Almost as fast as forklifts could bring in the pallets of produce, the food bank was sending it back out to more than 220 partner agencies throughout Sacramento County.

“People are hungry 365 days a year,” says food bank CEO Blake Young, who estimates 240,000 Sacramento County residents — about 17 percent of the total population — may not know where their next meal is coming from. They’re stuck in low-paying jobs, struggling to make ends meet or among a growing number of senior citizens whose fixed income won’t cover expenses.

“It’s deplorable that we have this many people hungry every day,” Young says. “It doesn’t seem right, in the greatest growing region in the country.”

The food bank not only fights hunger; it also fights public misconceptions, beginning with the role of the food bank itself.

Four forklifts worked nonstop to unload more than a half-million pounds of produce donated to the Sacramento Food Bank and Family Services.

Following a December 2014 merger with Senior Gleaners, the Sacramento Food Bank has become the regional food banking hub — sourcing, storing and supplying food for its partner agencies throughout the county. Last year, its Food Bank Services division distributed 21.9 million pounds of food, including 6.5 million pounds of fresh produce, to provide an estimated 18 million meals.

More than 220 partner agencies distribute the food in their neighborhoods. Many are located at churches or nonprofit agencies like the Cordova Community Food Locker, Loaves and Fishes, Powerhouse Ministries and Real Life Church of Galt. The South Sacramento Interfaith Partnership, which is supported by 14 area churches, has operated a “food closet” for 48 years at Bethany Presbyterian Church on 24th Street.

“The produce drive just means everything to us” says SSIP Food Closet Manager Lori Sugar. “We serve over 5,000 people every month, and we are dedicated to increasing the nutritional value of the food that we provide. Fresh produce is at the top of our list.”

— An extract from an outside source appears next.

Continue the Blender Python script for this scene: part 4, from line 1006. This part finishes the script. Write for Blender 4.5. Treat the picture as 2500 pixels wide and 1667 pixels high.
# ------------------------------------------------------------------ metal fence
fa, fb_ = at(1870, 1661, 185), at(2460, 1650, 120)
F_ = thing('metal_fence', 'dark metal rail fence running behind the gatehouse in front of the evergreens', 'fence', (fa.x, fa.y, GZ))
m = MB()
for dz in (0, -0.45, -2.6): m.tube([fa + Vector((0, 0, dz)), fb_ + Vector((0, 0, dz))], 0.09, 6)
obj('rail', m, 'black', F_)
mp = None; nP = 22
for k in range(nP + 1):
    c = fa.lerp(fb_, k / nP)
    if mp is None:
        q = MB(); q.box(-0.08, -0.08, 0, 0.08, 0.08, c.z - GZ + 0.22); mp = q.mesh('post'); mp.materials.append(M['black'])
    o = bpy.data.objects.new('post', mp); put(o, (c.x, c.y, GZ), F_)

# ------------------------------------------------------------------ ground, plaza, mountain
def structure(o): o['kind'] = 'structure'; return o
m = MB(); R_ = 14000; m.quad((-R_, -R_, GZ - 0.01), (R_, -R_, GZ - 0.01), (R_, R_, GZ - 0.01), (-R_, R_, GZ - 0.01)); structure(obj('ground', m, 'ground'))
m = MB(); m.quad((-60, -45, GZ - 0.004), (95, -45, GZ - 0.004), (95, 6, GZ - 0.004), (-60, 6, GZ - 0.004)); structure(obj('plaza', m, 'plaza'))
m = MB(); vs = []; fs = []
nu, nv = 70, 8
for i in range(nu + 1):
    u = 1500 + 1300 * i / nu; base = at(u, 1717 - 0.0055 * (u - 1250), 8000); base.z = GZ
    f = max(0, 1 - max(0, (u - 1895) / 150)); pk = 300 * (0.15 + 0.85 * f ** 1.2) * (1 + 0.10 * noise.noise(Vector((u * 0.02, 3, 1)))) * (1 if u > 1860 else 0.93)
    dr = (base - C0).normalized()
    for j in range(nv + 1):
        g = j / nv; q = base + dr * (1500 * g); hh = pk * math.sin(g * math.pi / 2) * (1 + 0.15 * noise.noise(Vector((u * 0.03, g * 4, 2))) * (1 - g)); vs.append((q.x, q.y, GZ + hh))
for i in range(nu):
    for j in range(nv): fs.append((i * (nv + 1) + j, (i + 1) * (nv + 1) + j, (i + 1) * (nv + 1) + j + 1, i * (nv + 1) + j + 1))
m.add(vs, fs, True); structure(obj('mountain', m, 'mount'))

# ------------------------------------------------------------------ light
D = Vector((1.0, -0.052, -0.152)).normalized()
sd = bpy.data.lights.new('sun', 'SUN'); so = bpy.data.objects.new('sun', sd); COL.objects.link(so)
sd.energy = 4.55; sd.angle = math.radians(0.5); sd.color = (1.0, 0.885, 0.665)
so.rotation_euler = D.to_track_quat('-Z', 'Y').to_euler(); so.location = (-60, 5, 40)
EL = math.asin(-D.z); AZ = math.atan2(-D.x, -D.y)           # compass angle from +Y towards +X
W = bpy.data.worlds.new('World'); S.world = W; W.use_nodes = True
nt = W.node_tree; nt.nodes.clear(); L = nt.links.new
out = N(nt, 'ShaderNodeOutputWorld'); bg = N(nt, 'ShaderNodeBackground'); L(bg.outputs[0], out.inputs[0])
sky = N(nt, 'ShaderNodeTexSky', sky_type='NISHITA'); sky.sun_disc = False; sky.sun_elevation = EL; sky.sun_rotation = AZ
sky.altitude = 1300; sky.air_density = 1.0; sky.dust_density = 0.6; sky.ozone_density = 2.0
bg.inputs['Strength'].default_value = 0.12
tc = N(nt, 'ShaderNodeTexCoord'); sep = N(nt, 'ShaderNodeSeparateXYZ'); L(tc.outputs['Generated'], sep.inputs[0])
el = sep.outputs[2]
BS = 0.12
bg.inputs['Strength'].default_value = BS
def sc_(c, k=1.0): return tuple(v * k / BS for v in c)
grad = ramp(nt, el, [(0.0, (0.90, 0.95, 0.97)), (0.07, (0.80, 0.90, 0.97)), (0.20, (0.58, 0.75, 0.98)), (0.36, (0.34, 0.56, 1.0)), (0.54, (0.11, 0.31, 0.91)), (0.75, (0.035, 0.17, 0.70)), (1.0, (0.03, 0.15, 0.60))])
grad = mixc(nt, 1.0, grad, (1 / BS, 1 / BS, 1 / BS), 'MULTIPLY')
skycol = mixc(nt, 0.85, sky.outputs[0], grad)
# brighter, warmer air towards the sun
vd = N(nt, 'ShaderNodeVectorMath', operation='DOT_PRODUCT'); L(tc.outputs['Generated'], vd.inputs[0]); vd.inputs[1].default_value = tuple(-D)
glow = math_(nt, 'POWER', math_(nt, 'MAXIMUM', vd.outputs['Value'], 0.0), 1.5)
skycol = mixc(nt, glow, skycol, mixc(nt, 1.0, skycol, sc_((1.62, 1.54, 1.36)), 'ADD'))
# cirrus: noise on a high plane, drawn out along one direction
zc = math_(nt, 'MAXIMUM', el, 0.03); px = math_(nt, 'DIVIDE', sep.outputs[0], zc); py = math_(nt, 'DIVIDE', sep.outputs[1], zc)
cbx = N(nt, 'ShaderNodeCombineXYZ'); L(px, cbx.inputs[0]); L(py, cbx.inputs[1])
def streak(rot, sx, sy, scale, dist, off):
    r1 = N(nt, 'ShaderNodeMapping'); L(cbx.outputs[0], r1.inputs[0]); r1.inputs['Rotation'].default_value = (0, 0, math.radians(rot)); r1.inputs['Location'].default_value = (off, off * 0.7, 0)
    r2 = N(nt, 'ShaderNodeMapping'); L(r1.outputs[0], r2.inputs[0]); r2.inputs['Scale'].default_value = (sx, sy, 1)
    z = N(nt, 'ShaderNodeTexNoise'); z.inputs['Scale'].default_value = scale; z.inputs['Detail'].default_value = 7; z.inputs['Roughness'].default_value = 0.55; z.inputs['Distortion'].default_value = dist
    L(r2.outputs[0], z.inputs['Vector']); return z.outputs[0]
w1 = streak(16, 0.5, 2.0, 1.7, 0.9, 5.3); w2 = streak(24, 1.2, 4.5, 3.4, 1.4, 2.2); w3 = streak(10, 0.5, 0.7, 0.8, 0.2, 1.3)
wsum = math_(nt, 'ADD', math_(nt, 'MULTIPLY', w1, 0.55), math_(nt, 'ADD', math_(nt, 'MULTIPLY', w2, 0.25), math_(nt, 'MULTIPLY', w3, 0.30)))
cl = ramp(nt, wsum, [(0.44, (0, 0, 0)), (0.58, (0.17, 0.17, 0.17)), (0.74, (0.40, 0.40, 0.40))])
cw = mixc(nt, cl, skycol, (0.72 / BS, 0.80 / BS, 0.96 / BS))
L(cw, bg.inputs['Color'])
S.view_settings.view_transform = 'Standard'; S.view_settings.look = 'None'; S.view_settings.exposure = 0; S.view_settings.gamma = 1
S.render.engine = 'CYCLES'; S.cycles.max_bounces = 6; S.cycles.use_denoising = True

On the morning after the produce drive, Sugar picked up 1,700 pounds of fresh produce from the regional food bank warehouse. This “bonanza,” she says, will allow her to double the amount of produce SSIP provides to each family.

Blake Young, CEO of the Sacramento Food Bank & Family Services.

The single-day produce drive is just one of the changes Young has witnessed as leader of the food bank for the past 20 years.

“In the old days, we were in the begging business with all donated product,” Young says. “Now, regional food banks like ours are focused on access to fresh and healthy food. We still receive donations, but we also buy a lot of our food.”

As part of the Sept. 6 event, the food bank encouraged the community to donate money that will be used to buy fresh produce when supplies are low. Individual pledges came in via the food bank website and a FOX40 telethon, which included live reports from the food bank’s 100,000-square-foot warehouse in North Sacramento. But the biggest single fundraiser will come on Thanksgiving Day, when nearly 30,000 runners will raise an estimated $1 million in the 24th annual Run to Feed the Hungry.

In addition to its regional food banking operations, the local food bank serves clients directly by providing food, clothing and family services at 3333 3rd Ave. in Oak Park. This Family Services division serves thousands of individuals through ESL programs, GED tutoring, a tech lab, parenting workshops, child care, immigration legal services and even a refugee resettlement program.

“What makes us unique is family services,” Young says. “No other regional food bank offers that. But we believe it’s important to offer programs meant to move people out of the food line. We would love to put ourselves out of business.”

The organization’s goal is to reduce hunger in Sacramento County by 10 percent by 2020. Considering that the hunger rate hasn’t really moved in a decade, that’s an audacious goal.

“There’s a crisis in Sacramento County with the food insecure number,” Young says. “There are so many people so close to being in a more dire situation. They’re half a paycheck away from being homeless.”

Increasing advocacy and outreach is part of the solution, Young believes. Improving organization and leadership is also on the agenda. For example, his team has mapped the 220 food distribution agencies into 13 districts across Sacramento County. Stakeholder meetings address issues such as volunteer management and community outreach. In some cases, agencies may be operating on weekdays, but the local food-insecure population needs access on evenings or weekends.

Young remains optimistic, even while he notes the irony of a 1-in-6 hunger rate in the country’s largest food-growing region. He poses a not-so-rhetorical question: “Since we’re the Farm-to-Fork Capital of America, wouldn’t it be great if Sacramento County were the first hunger-free community?”